Sunday, October 23, 2011

Dear love, I'm here, back from an afternoon trip to Rhinebeck. Sweetheart, your page hits comfort me no end, and coming home to find them, and another one just now, is just what I need to get my head on straight. I should be in the finest mood ever - I had a wonderful time - but discovered that I was inadvertently shorted a loaf of bread at a bakery, which has irritated me. I'm so frustrated with myself! And probably I shouldn't be projecting all this futile, trivial angst in this post - and yet - that's where I am, maybe I can work through it. I will try, darling, and then I promise, I will relax.

So I thought I had a literary rendez-vous of sorts this afternoon, it came up quite suddenly on Friday afternoon - except that it turned out that the invitation wasn't for this Sunday (meeting up with a woman acquaintance from a plein air session, who's trying to set up a perhaps more regular group) but rather for next. So I changed my plans, which was fine, and also our Brooklyn friends emailed me and we're going to house-swap two weekends from now - so it's all working out. Since I wasn't going to the Persian-inspired estate today after all, I cast about figuring out what else to do. I should say that this weekend is the annual Columbia Film Festival, in Chatham, an event that in previous years I've pounced on & greatly enjoyed, but somehow this year I couldn't get it together to coordinate with D on the car, figure out movies, get tickets, and all that. Oh well - another year.

And no regrets, because I discovered that a very intriguing film was playing in Rhinebeck - most likely for the briefest run - by a Polish film director, a conceptual film that imagines the making of the 16th century Flemish painter Peter Bruegel's masterpiece, Way to Calvary.

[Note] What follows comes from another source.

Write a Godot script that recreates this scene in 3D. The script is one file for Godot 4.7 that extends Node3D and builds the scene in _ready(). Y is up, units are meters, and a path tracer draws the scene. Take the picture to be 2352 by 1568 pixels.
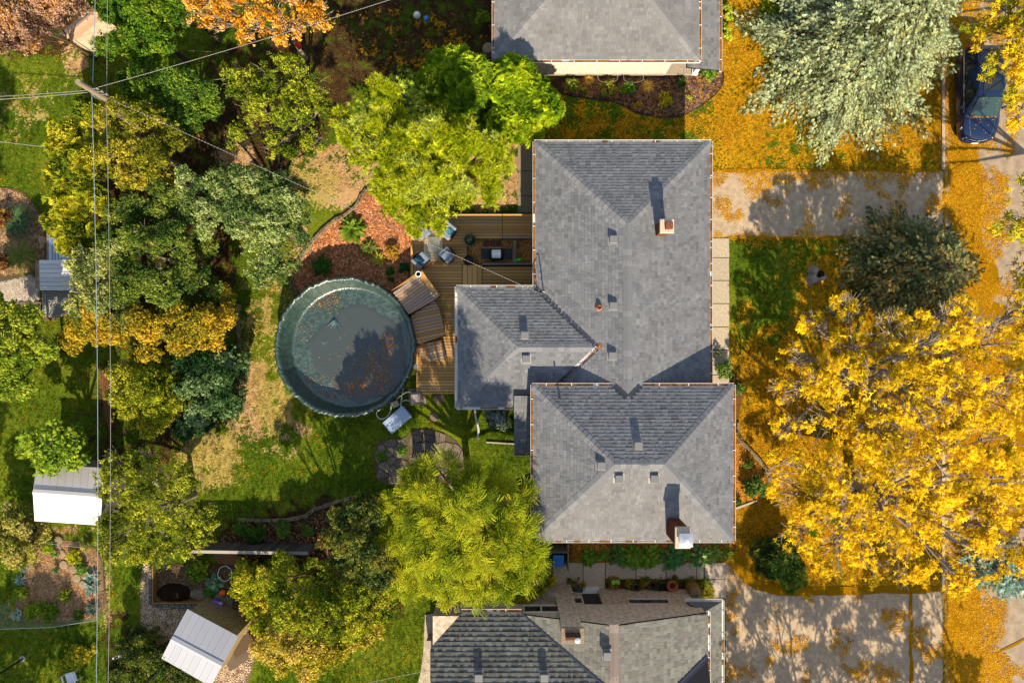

I'm not familiar with that particular work, but I'm certainly familiar, since girlhood, with Bruegel & his signature look - golden tableaux vivants with numerous figures, colorful in many respects, entire village-fulls, in all manner of quotidian activity.

Darling, I think you would enjoy the film. I'm not saying that you should run out and see it. I would say that I 'appreciated' it, as one would a work of art. I wish that we could have been there together in the darkened theater, viewing it. There was a guy with his girlfriend or wife in the row in front of me, and I'm guessing maybe he was of our descent, because he sort of looked like you, reminiscent - younger, yet grayer, not a hipster exactly, but sort of scruffy - no I don't even mean that, just natural, himself. I kept stealing glances (not in a vampirish way - his S.O. had nothing to worry about from me) to, Persona-like, almost, compare a mental image of you with this guy's head, and really, just have fun with that. Anyway - you just being yourself, not having to play a part, project some image. (I'm not saying that that younger guy in front of me wasn't, but he looked relaxed & unpretentious & by all appearances was enjoying the film & adores, in a really comfortable way, his companion.)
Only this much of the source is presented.